Jennifer DeWitt and Jonathan Osborne of King's College, London offer a framework designed to enhance the effectiveness of visits to science museums

A dinosaur skeleton


Over the years there have been several recommendations for ways in which teachers can enhance the effectiveness of visits to science museums but in many cases these have come down to producing a worksheet for students to complete as they move around the exhibits. Jennifer DeWitt and Jonathan Osborne of King's College, London have attempted to address this issue by developing a Framework for Museum Practice.1  

The framework, based on well established theories on motivation and conceptual learning, consists of four key principles. 

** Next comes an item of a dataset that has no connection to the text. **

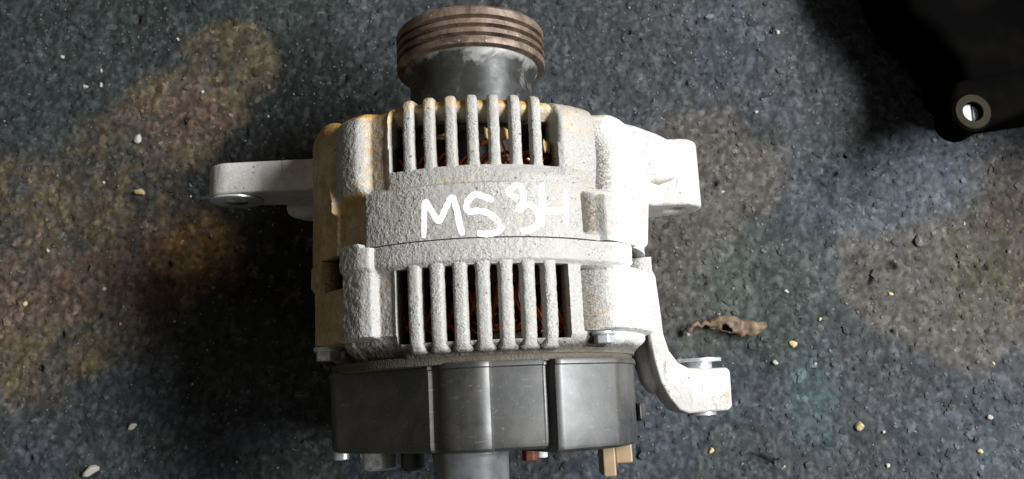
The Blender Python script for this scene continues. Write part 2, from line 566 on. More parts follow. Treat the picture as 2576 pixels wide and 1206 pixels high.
# grains of paler stone bedded in the surface, darker pits
gr = sst(vnoise(GX, GY, 3.4, 90), 0.74, 0.90)
lay(gr, (0.088, 0.092, 0.094), 0.45)
lay(sst(vnoise(GX, GY, 2.1, 93), 0.93, 0.985), (0.26, 0.26, 0.24), 0.5)
lay(np.clip(GP, 0, 1), (0.012, 0.012, 0.012), 0.85)
lum = tint.mean(-1, keepdims=True)
tint = lum + (tint - lum) * 0.9
tint *= (0.50 + 0.42 * fbm(GX, GY, 22, 4, 95))[..., None]
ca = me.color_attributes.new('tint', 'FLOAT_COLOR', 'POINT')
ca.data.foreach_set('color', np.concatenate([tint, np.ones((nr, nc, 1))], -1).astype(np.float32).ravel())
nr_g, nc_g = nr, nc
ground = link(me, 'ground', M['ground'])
tag(ground, 'dark oil-stained gritty ground with rusty brown patches', 'ground', kind='structure')

# ------------------------------------------------------------------ alternator root
alt = bpy.data.objects.new('alternator', None)
sc.collection.objects.link(alt)
alt.location = (-0.0105, 0, 0)
alt.rotation_euler = (0, 0, R(2.7))
tag(alt, 'used silver cast aluminium car alternator marked in white paint, lying on dark ground', 'alternator')

# ---- housing shells as radius fields r(theta, y)
TH = np.concatenate([np.arange(-180, -92, 4.0), np.arange(-92, 92.01, 0.42), np.arange(96, 180.1, 4.0)])


def attrs(o, **kw):
    for k, v in kw.items():
        a = o.data.attributes.new(k, 'FLOAT', 'POINT')
        a.data.foreach_set('value', np.asarray(v, np.float32).ravel())


def shell(name, T, Y, Rr, Ri, Yi, keep, dirt, grime, parent):
    def pts(r, y):
        return np.stack([r * np.sin(np.radians(T)), y, r * np.cos(np.radians(T)) + ZH], -1).reshape(-1, 3)
    V = np.concatenate([pts(Rr, Y), pts(Ri, Yi)]) * MM
    nr, nc = T.shape
    N = nr * nc
    idx = np.arange(N).reshape(nr, nc)
    Fq = np.stack([idx[:-1, :-1], idx[1:, :-1], idx[1:, 1:], idx[:-1, 1:]], -1)
    Fq = Fq[keep[:-1, :-1] & keep[1:, 1:] & keep[1:, :-1] & keep[:-1, 1:]].reshape(-1, 4)
    E = np.concatenate([Fq[:, [0, 1]], Fq[:, [1, 2]], Fq[:, [2, 3]], Fq[:, [3, 0]]])
    key = np.sort(E, 1)
    key = key[:, 0].astype(np.int64) * (N + 1) + key[:, 1]
    _, inv, cnt = np.unique(key, return_inverse=True, return_counts=True)
    bd = E[cnt[inv] == 1]
    wall = np.stack([bd[:, 1], bd[:, 0], bd[:, 0] + N, bd[:, 1] + N], -1)
    allF = np.concatenate([Fq, Fq[:, ::-1] + N, wall])
    me = bpy.data.meshes.new(name)
    me.from_pydata(V.tolist(), [], allF.tolist())
    me.update()
    p = me.polygons[len(Fq) // 2]
    if p.normal.dot(p.center - Vector((0, p.center.y, ZH * MM))) < 0:
        me.flip_normals()
    o = link(me, name, M['cast'], parent)
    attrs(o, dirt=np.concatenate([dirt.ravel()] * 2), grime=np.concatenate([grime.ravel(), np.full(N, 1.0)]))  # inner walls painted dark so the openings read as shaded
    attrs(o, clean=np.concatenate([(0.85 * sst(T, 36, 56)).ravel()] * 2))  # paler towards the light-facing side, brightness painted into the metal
    return sharp(o, 50)


# front housing
yf0 = 51.6
rows = np.concatenate([np.linspace(0, 1, 118), np.linspace(1.0, 2.0, 26)[1:], np.linspace(2, 3, 8)[1:]])
T, Tt = np.meshgrid(TH, rows)
yfront = 100.0 + 4.5 * (1 - sst(T, -62, -50)) + 1.0 * sst(T, 50, 58)
rnd = 3.0 + 3.6 * (1 - box(T, -25.6, 28.6, 3.0))
Y = np.where(Tt <= 1, yf0 + (yfront - rnd - yf0) * np.clip(Tt, 0, 1), 0)
aa = np.clip(Tt - 1, 0, 1) * np.pi / 2
Y = np.where(Tt > 1, yfront - rnd + rnd * np.sin(aa), Y)
Rr = np.full_like(T, 62.0)
S_ = T * 1.1
win = box(T, -25.6, 28.6, 1.0)
pad = box(T, -34.2, 60, 0.7) * (1 - sst(Y, 69.4, 70.4))
Rr += 1.9 * pad
Rr += 1.8 * sst(T, 2, 18) * sst(Y, 69.4, 70.4) * (1 - sst(Y, 72, 77)) * (1 - sst(T, 34, 42))
pil = box(T, -46.8, -34.6, 4.0) * dome(T, -51.5, -31) * sst(Y, 67.5, 75.0)
Rr += 3.6 * pil
Rr += 1.6 * (1 - sst(T, -49, -46)) * (1 - 0.6 * box(T, -58, -49, 4) * box(Y, 52, 72, 5))
Rr -= 0.9 * box(T, -34.0, -26.6, 1.6) * sst(Y, 70.2, 71.4)
rp = box(T, 28.6, 44.0, 3.5) * dome(T, 24.0, 50) * sst(Y, 66, 80)
Rr += 2.2 * rp
Rr -= 3.4 * sst(T, 43.0, 45.0) * np.clip(1 - (T - 45.0) / 8.5, 0, 1) ** 1.4 * sst(Y, 70.2, 71.2)
Rr += 3.4 * sst(T, 46.0, 55.0) * sst(Y, 66, 70)
Rr -= 4.2 * sst(T, 35.0, 36.8) * np.clip(1 - (T - 36.8) / 6.5, 0, 1) ** 1.3 * box(Y, 54.0, 67.3, 1.6)
Rr += 2.6 * sst(T, 41.5, 43.5) * (1 - sst(Y, 67.2, 68.2))
# casting flash line down the left flank
Rr += 1.9 * box(T, -49.9 + (72 - Y) * 0.06, -48.5 + (72 - Y) * 0.06, 0.9) * box(Y, 66, 77.5, 1.5)
Rr += 1.4 * sst(np.abs(T), 110, 130)
# recessed front ring behind the vent bars, hidden ring edge
Rr -= 5.4 * win * sst(Y, 84, 87) * (1 - 0.62 * sst(Y, 92.5, 97.2))
Rr -= 2.2 * box(T, 30.0, 52.0, 3) * sst(Y, 97.0, 99.5) * 0
bodyR = Rr.copy()
Rr = np.where(Tt > 1, Rr - rnd * (1 - np.cos(aa)), Rr)
fr = np.clip(Tt - 2, 0, 1)
Rr = np.where(Tt > 2, Rr * (1 - fr) + 27 * fr, Rr)
Y = np.where(Tt > 2, yfront - 3.0 * np.sin(fr * np.pi * .5), Y)
Ri = Rr - 4.5 * (1 - 0.3 * np.clip(Tt - 2, 0, 1)); Yi = Y - 4.5 * sst(Tt, 1.0, 2.0)
rough = 0.22 * (vnoise(S_, Y, 0.9, 3) - .5) + 0.08 * (vnoise(S_, Y, 2.2, 4) - .5) + 0.25 * (fbm(S_, Y, 9, 2, 6) - .5)
Rr += rough
dirt = 0.14 + 0.12 * sst(fbm(S_, Y, 16, 4, 45), 0.5, 0.7) + 0 * T
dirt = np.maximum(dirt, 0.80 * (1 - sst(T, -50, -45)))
dirt = np.maximum(dirt, 0.85 * (1 - sst(T, -36.5, -34.3)) * (1 - sst(Y, 67, 73)))
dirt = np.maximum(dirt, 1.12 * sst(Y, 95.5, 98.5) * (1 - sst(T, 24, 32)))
dirt = np.maximum(dirt, 0.95 * box(T, -47, -34, 3) * box(Y, 66.5, 71.5, 2))
dirt = np.maximum(dirt, 0.8 * box(T, -33, -20, 4) * sst(Y, 90, 96))
dirt = np.maximum(dirt, 0.60 * box(T, -35, -26, 3) * sst(Y, 70, 74))
dirt = np.maximum(dirt, 0.62 * win * sst(Y, 92, 95))
dirt = np.maximum(dirt, 0.66 * sst(Tt, 1.2, 1.8) * sst(T, 28, 32) * (1 - sst(T, 50, 56)))
dirt = np.maximum(dirt, 0.40 * box(T, 28, 44, 6) * sst(Y, 80, 90))
dirt = np.maximum(dirt, 0.34 * box(T, 44, 52, 2) * sst(Y, 70, 71))
dirt = np.maximum(dirt, 0.42 * box(T, -46, -34, 3) * box(Y, 69, 76, 4))
dirt = np.maximum(dirt, 0.36 * box(Y, 69.8, 73, 1.5) * (1 - sst(T, 2, 18)))
dirt = np.maximum(dirt, 0.40 * box(T, 35, 42, 2) * box(Y, 54, 67, 2))
grime = 0.30 * box(Y, 69.8, 75, 1.5) * (1 - sst(T, 0, 16)) * sst(T, -34, -33)
grime = np.maximum(grime, 0.28 * box(T, -33, 30, 3) * box(Y, 74, 77, 1.5))
grime = grime + 0.95 * sst(T, 43.6, 45) * np.clip(1 - (T - 45) / 8.5, 0, 1) ** 0.6 * sst(Y, 70.5, 71.5) * (1 - 0.5 * sst(Y, 84, 98)) + 1.0 * sst(T, 35.4, 36.8) * np.clip(1 - (T - 36.8) / 7, 0, 1) ** 0.6 * box(Y, 54.5, 67, 1.5)  # tone darkest at each groove's left edge, fading to the right
grime = np.maximum(grime, 0.30 * box(T, -34, -26.6, 2) * sst(Y, 70, 72))
keep = ~((T > -25.4) & (T < 28.4) & (Y > 76.4) & (Y < 93.4) & (Tt <= 1.0))
keep &= (np.abs(T) <= 180)
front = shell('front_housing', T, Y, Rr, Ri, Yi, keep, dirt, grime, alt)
FR_T, FR_Y, FR_R = TH, None, None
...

  1. Only resources that are perceived by the teacher as being useful and relevant should be used. Museum educators and teachers must, therefore, liaise closely to ensure that the teacher's needs are met as closely as possible. 
  2. Pre-trip classwork should introduce the museum and the trip to reduce the novelty of the setting when the students arrive. 
  3. Resources used should help to promote discussions between the teacher and students, and between students by evoking students' curiosity and, if possible, allowing them to pursue their own interests. Activities will be more effective, the researchers say, if there is some element of choice and student control to the tasks that engage them cognitively and allow them to draw on their prior knowledge. 
  4. Activities should support students' development of literacy and research skills. For example, students may have to sort information and put it into a form that can be presented to their fellow students.  

DeWitt and Osborne have done a small-scale evaluation based on a school visit to the Science Museum in London. As well as observe the activities as they happened the researchers interviewed the teachers and students. Results from the study indicated that running the activities had a positive effect on students' engagement and the potential for student learning was increased.